§ WRITTEN TASK
Narrow the data below down to the lines containing "picture".

§ INFORMATION SUPPLIED
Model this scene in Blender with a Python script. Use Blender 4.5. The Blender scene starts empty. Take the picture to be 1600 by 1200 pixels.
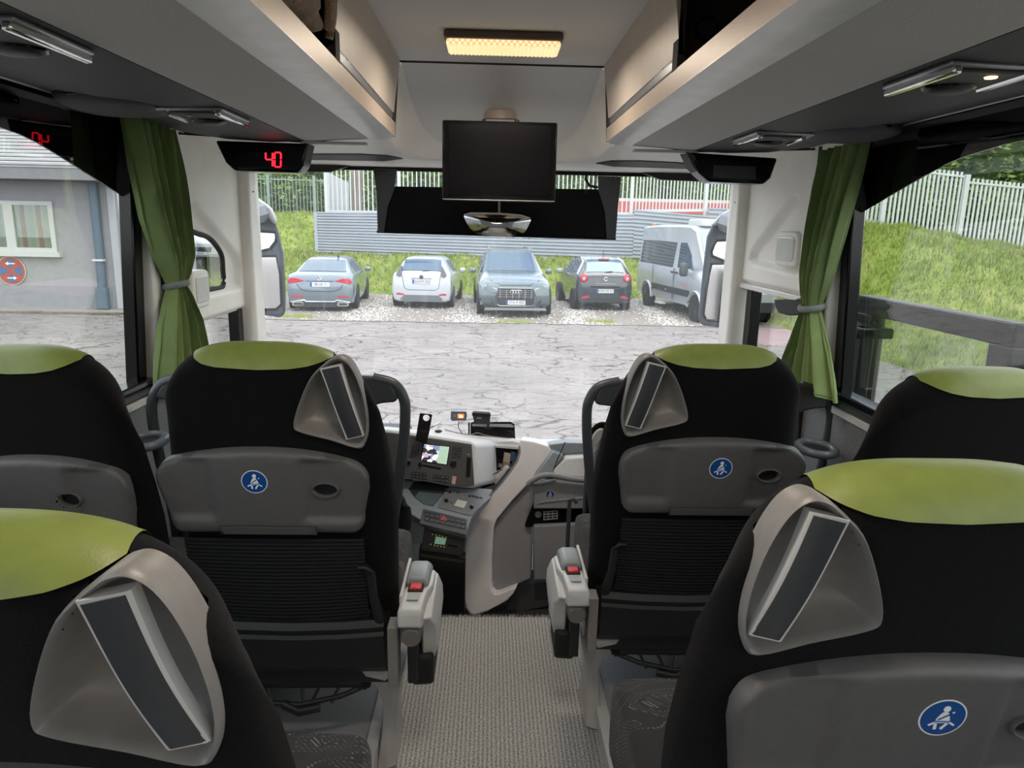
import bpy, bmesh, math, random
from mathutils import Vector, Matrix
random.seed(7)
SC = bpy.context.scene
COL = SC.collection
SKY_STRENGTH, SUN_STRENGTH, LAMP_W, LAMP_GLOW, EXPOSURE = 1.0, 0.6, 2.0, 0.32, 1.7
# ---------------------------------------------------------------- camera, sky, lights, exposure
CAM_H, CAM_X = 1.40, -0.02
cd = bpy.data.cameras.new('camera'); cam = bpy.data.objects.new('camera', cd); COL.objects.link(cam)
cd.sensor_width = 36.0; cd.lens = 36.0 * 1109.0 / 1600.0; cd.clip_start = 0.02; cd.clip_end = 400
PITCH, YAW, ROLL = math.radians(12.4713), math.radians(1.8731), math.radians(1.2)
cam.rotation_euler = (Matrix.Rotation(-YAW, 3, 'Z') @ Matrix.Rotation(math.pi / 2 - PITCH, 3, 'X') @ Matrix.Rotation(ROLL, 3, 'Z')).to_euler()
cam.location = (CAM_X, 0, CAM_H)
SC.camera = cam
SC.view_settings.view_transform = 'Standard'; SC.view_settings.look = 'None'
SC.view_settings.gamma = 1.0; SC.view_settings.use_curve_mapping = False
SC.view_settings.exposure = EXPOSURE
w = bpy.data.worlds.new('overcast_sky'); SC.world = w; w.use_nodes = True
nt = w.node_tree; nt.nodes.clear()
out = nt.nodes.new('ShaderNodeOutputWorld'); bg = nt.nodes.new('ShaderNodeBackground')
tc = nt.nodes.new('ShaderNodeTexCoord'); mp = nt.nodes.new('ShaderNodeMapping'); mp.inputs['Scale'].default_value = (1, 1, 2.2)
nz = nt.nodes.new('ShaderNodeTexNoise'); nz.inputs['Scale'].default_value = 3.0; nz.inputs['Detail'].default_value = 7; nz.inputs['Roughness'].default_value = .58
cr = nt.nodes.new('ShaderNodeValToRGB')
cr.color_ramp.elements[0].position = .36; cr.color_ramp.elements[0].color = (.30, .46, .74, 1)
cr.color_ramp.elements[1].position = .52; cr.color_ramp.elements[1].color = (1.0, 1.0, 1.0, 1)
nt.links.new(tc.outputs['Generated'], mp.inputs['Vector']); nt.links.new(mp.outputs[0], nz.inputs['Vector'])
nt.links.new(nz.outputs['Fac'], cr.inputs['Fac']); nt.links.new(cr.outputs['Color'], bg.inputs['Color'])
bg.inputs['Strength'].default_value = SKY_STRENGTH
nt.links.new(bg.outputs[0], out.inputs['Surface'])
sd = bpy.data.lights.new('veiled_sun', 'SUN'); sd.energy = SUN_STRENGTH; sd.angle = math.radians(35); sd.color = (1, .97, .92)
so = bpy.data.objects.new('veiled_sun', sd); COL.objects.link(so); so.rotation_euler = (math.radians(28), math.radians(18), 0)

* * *

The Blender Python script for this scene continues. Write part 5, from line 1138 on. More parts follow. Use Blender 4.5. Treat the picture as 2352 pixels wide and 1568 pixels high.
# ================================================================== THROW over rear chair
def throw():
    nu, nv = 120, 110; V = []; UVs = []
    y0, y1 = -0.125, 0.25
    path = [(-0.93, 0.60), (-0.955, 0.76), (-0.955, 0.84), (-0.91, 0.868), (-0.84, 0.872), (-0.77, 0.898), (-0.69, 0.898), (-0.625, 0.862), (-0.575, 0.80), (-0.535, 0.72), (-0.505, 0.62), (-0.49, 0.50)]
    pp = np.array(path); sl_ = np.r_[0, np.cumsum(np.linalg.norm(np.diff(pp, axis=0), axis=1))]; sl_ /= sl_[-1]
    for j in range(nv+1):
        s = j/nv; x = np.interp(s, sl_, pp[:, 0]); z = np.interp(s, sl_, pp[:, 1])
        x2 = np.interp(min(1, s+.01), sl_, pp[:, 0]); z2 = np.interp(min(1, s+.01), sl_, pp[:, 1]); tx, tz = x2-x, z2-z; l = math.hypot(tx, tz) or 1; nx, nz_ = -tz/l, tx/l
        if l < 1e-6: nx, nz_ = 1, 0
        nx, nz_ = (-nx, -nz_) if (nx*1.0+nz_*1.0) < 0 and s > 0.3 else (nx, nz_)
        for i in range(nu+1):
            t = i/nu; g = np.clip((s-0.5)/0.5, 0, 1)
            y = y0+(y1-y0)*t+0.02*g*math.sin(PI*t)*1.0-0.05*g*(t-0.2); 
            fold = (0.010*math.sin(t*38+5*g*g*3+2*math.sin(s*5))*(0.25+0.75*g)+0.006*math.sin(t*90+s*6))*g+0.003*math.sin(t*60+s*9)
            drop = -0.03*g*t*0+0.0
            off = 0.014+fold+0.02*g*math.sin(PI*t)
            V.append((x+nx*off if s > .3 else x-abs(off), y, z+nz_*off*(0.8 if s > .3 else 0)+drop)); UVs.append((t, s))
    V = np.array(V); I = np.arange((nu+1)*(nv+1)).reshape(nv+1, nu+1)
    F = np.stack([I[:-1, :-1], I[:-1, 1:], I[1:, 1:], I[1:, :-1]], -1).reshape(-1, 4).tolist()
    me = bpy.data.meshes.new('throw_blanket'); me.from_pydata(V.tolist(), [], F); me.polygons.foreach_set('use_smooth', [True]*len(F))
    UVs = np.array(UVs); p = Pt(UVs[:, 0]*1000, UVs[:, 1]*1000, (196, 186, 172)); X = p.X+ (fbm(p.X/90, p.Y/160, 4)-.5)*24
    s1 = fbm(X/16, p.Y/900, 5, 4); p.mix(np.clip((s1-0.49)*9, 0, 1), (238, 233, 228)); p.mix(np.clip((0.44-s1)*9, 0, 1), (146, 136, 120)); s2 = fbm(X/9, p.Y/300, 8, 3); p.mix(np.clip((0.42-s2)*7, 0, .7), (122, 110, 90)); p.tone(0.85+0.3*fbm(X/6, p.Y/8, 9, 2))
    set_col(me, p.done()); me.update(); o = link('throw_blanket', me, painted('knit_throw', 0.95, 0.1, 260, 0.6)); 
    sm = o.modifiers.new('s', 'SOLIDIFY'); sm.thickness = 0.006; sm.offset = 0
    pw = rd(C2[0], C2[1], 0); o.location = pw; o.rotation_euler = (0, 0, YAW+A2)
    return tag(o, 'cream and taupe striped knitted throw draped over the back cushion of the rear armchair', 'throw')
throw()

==

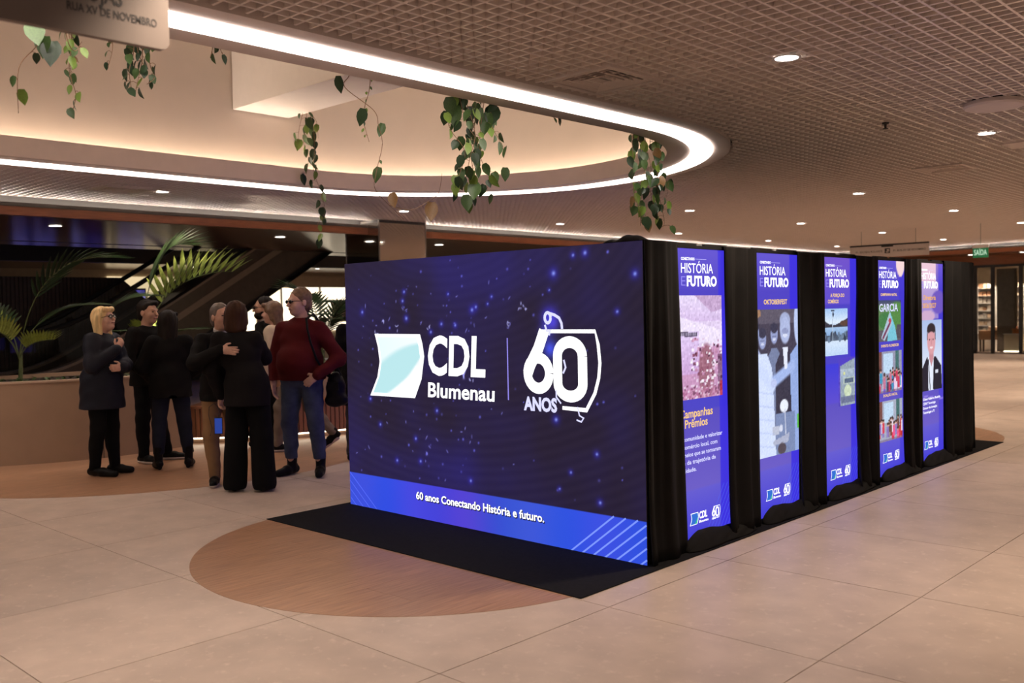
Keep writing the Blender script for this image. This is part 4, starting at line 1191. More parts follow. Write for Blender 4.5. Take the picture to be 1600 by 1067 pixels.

§ SOLUTION
Model this scene in Blender with a Python script. Use Blender 4.5. The Blender scene starts empty. Take the picture to be 1600 by 1200 pixels.
The Blender Python script for this scene continues. Write part 5, from line 1138 on. More parts follow. Use Blender 4.5. Treat the picture as 2352 pixels wide and 1568 pixels high.
Keep writing the Blender script for this image. This is part 4, starting at line 1191. More parts follow. Write for Blender 4.5. Take the picture to be 1600 by 1067 pixels.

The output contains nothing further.